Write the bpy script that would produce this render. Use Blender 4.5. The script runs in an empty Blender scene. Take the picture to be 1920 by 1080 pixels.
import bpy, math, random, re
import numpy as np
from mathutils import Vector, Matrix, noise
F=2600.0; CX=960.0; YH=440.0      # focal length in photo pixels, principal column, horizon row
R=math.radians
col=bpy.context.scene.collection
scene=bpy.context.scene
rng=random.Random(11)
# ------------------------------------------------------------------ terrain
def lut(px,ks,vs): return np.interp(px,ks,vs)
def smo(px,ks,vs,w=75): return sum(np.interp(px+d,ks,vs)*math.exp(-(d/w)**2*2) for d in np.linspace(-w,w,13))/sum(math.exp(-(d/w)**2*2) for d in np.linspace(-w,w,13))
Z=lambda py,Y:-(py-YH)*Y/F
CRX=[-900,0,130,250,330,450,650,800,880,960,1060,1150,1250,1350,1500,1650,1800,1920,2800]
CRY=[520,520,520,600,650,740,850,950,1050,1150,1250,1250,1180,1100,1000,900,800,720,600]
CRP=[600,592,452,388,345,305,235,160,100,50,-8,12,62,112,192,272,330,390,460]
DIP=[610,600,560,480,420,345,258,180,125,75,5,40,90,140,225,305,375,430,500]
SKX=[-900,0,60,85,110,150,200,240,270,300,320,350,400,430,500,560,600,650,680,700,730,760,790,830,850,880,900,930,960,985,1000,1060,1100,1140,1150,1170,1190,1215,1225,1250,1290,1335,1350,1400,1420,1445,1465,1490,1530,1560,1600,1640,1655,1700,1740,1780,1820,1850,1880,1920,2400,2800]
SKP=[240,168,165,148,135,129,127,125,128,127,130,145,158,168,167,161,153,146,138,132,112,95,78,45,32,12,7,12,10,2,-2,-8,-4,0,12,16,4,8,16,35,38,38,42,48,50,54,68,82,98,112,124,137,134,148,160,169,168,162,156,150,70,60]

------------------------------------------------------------

(Task requirements) Copy each line of the listing that contains the string "scene".

(Written answer)
Write the bpy script that would produce this render. Use Blender 4.5. The script runs in an empty Blender scene. Take the picture to be 1920 by 1080 pixels.
col=bpy.context.scene.collection
scene=bpy.context.scene